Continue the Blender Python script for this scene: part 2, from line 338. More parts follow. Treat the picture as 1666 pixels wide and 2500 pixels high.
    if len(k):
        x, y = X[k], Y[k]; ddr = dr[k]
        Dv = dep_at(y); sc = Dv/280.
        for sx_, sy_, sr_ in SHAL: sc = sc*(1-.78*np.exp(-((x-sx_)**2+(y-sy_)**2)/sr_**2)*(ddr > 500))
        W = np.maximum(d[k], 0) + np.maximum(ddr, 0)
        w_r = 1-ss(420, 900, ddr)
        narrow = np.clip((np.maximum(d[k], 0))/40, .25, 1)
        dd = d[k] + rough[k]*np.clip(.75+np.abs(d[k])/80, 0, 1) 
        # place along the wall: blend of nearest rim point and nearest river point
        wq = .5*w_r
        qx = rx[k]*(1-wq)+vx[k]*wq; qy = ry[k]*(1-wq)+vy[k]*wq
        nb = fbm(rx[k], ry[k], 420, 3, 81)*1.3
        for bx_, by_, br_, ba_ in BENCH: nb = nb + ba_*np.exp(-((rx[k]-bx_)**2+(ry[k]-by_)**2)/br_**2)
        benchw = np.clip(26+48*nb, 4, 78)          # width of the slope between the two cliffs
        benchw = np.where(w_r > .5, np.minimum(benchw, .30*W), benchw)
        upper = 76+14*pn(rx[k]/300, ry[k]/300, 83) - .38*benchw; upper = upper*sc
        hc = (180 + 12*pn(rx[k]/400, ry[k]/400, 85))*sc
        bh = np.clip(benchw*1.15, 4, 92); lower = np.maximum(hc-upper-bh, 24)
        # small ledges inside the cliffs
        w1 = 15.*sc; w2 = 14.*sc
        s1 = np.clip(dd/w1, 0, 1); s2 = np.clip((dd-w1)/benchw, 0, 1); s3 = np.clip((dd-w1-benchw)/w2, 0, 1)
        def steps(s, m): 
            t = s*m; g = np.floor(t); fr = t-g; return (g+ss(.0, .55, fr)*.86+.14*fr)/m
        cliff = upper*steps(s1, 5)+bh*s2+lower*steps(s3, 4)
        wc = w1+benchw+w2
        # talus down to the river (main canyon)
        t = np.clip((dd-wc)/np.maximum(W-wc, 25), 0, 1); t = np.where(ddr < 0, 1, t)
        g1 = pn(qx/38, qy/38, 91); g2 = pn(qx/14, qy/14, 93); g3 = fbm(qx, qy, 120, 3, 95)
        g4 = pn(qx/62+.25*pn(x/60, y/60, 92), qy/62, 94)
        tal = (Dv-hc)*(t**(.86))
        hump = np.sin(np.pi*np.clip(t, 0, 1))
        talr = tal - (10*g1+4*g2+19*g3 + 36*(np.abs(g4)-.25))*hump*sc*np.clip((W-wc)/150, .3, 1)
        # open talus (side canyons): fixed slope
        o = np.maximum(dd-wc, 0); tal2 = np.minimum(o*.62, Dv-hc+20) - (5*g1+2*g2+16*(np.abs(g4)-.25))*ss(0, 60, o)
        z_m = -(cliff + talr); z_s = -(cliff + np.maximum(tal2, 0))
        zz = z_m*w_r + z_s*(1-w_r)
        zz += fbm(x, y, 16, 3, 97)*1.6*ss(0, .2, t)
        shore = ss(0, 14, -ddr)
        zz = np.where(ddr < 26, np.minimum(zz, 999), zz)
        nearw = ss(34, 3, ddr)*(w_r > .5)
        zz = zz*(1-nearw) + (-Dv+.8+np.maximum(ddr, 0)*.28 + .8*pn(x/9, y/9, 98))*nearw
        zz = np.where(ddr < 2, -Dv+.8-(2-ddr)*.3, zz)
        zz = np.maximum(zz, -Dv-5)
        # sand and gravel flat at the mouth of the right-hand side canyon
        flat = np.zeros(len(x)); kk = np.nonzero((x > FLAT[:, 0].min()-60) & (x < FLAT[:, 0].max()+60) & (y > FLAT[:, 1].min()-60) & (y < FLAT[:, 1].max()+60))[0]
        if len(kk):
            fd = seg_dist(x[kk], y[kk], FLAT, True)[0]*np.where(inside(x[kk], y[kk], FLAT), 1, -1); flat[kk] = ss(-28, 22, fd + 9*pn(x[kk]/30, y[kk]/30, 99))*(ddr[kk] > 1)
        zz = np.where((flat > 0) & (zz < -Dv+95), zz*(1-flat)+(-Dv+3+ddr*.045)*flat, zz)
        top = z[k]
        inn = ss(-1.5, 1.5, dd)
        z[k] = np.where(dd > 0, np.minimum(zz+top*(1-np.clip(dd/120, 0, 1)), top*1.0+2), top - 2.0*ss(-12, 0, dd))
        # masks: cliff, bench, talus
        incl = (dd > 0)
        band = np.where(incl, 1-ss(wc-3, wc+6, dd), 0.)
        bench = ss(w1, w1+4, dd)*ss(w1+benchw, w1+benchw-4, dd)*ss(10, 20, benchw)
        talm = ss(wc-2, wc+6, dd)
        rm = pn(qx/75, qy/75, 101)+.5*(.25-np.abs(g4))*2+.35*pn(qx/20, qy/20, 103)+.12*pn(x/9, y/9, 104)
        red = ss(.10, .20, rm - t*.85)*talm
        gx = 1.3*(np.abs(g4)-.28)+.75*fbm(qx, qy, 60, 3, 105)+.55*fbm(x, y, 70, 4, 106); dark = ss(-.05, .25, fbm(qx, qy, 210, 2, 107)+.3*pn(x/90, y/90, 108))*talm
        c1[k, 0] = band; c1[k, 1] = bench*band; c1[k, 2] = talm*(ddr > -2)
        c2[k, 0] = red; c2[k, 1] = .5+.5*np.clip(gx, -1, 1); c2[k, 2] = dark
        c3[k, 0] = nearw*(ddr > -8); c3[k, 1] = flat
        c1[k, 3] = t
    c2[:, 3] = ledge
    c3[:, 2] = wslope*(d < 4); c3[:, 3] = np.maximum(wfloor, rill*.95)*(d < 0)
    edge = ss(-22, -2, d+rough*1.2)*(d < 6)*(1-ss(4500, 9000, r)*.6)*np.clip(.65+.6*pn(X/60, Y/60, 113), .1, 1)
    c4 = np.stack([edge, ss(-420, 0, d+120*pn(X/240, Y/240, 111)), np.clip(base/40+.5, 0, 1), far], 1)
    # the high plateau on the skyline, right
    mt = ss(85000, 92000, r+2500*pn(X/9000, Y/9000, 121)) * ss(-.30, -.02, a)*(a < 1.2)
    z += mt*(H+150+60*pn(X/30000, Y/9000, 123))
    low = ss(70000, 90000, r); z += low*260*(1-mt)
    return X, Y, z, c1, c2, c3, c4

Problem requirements
Your task is to quote all of the data word for word.

Response
Continue the Blender Python script for this scene: part 2, from line 338. More parts follow. Treat the picture as 1666 pixels wide and 2500 pixels high.
    if len(k):
        x, y = X[k], Y[k]; ddr = dr[k]
        Dv = dep_at(y); sc = Dv/280.
        for sx_, sy_, sr_ in SHAL: sc = sc*(1-.78*np.exp(-((x-sx_)**2+(y-sy_)**2)/sr_**2)*(ddr > 500))
        W = np.maximum(d[k], 0) + np.maximum(ddr, 0)
        w_r = 1-ss(420, 900, ddr)
        narrow = np.clip((np.maximum(d[k], 0))/40, .25, 1)
        dd = d[k] + rough[k]*np.clip(.75+np.abs(d[k])/80, 0, 1) 
        # place along the wall: blend of nearest rim point and nearest river point
        wq = .5*w_r
        qx = rx[k]*(1-wq)+vx[k]*wq; qy = ry[k]*(1-wq)+vy[k]*wq
        nb = fbm(rx[k], ry[k], 420, 3, 81)*1.3
        for bx_, by_, br_, ba_ in BENCH: nb = nb + ba_*np.exp(-((rx[k]-bx_)**2+(ry[k]-by_)**2)/br_**2)
        benchw = np.clip(26+48*nb, 4, 78)          # width of the slope between the two cliffs
        benchw = np.where(w_r > .5, np.minimum(benchw, .30*W), benchw)
        upper = 76+14*pn(rx[k]/300, ry[k]/300, 83) - .38*benchw; upper = upper*sc
        hc = (180 + 12*pn(rx[k]/400, ry[k]/400, 85))*sc
        bh = np.clip(benchw*1.15, 4, 92); lower = np.maximum(hc-upper-bh, 24)
        # small ledges inside the cliffs
        w1 = 15.*sc; w2 = 14.*sc
        s1 = np.clip(dd/w1, 0, 1); s2 = np.clip((dd-w1)/benchw, 0, 1); s3 = np.clip((dd-w1-benchw)/w2, 0, 1)
        def steps(s, m): 
            t = s*m; g = np.floor(t); fr = t-g; return (g+ss(.0, .55, fr)*.86+.14*fr)/m
        cliff = upper*steps(s1, 5)+bh*s2+lower*steps(s3, 4)
        wc = w1+benchw+w2
        # talus down to the river (main canyon)
        t = np.clip((dd-wc)/np.maximum(W-wc, 25), 0, 1); t = np.where(ddr < 0, 1, t)
        g1 = pn(qx/38, qy/38, 91); g2 = pn(qx/14, qy/14, 93); g3 = fbm(qx, qy, 120, 3, 95)
        g4 = pn(qx/62+.25*pn(x/60, y/60, 92), qy/62, 94)
        tal = (Dv-hc)*(t**(.86))
        hump = np.sin(np.pi*np.clip(t, 0, 1))
        talr = tal - (10*g1+4*g2+19*g3 + 36*(np.abs(g4)-.25))*hump*sc*np.clip((W-wc)/150, .3, 1)
        # open talus (side canyons): fixed slope
        o = np.maximum(dd-wc, 0); tal2 = np.minimum(o*.62, Dv-hc+20) - (5*g1+2*g2+16*(np.abs(g4)-.25))*ss(0, 60, o)
        z_m = -(cliff + talr); z_s = -(cliff + np.maximum(tal2, 0))
        zz = z_m*w_r + z_s*(1-w_r)
        zz += fbm(x, y, 16, 3, 97)*1.6*ss(0, .2, t)
        shore = ss(0, 14, -ddr)
        zz = np.where(ddr < 26, np.minimum(zz, 999), zz)
        nearw = ss(34, 3, ddr)*(w_r > .5)
        zz = zz*(1-nearw) + (-Dv+.8+np.maximum(ddr, 0)*.28 + .8*pn(x/9, y/9, 98))*nearw
        zz = np.where(ddr < 2, -Dv+.8-(2-ddr)*.3, zz)
        zz = np.maximum(zz, -Dv-5)
        # sand and gravel flat at the mouth of the right-hand side canyon
        flat = np.zeros(len(x)); kk = np.nonzero((x > FLAT[:, 0].min()-60) & (x < FLAT[:, 0].max()+60) & (y > FLAT[:, 1].min()-60) & (y < FLAT[:, 1].max()+60))[0]
        if len(kk):
            fd = seg_dist(x[kk], y[kk], FLAT, True)[0]*np.where(inside(x[kk], y[kk], FLAT), 1, -1); flat[kk] = ss(-28, 22, fd + 9*pn(x[kk]/30, y[kk]/30, 99))*(ddr[kk] > 1)
        zz = np.where((flat > 0) & (zz < -Dv+95), zz*(1-flat)+(-Dv+3+ddr*.045)*flat, zz)
        top = z[k]
        inn = ss(-1.5, 1.5, dd)
        z[k] = np.where(dd > 0, np.minimum(zz+top*(1-np.clip(dd/120, 0, 1)), top*1.0+2), top - 2.0*ss(-12, 0, dd))
        # masks: cliff, bench, talus
        incl = (dd > 0)
        band = np.where(incl, 1-ss(wc-3, wc+6, dd), 0.)
        bench = ss(w1, w1+4, dd)*ss(w1+benchw, w1+benchw-4, dd)*ss(10, 20, benchw)
        talm = ss(wc-2, wc+6, dd)
        rm = pn(qx/75, qy/75, 101)+.5*(.25-np.abs(g4))*2+.35*pn(qx/20, qy/20, 103)+.12*pn(x/9, y/9, 104)
        red = ss(.10, .20, rm - t*.85)*talm
        gx = 1.3*(np.abs(g4)-.28)+.75*fbm(qx, qy, 60, 3, 105)+.55*fbm(x, y, 70, 4, 106); dark = ss(-.05, .25, fbm(qx, qy, 210, 2, 107)+.3*pn(x/90, y/90, 108))*talm
        c1[k, 0] = band; c1[k, 1] = bench*band; c1[k, 2] = talm*(ddr > -2)
        c2[k, 0] = red; c2[k, 1] = .5+.5*np.clip(gx, -1, 1); c2[k, 2] = dark
        c3[k, 0] = nearw*(ddr > -8); c3[k, 1] = flat
        c1[k, 3] = t
    c2[:, 3] = ledge
    c3[:, 2] = wslope*(d < 4); c3[:, 3] = np.maximum(wfloor, rill*.95)*(d < 0)
    edge = ss(-22, -2, d+rough*1.2)*(d < 6)*(1-ss(4500, 9000, r)*.6)*np.clip(.65+.6*pn(X/60, Y/60, 113), .1, 1)
    c4 = np.stack([edge, ss(-420, 0, d+120*pn(X/240, Y/240, 111)), np.clip(base/40+.5, 0, 1), far], 1)
    # the high plateau on the skyline, right
    mt = ss(85000, 92000, r+2500*pn(X/9000, Y/9000, 121)) * ss(-.30, -.02, a)*(a < 1.2)
    z += mt*(H+150+60*pn(X/30000, Y/9000, 123))
    low = ss(70000, 90000, r); z += low*260*(1-mt)
    return X, Y, z, c1, c2, c3, c4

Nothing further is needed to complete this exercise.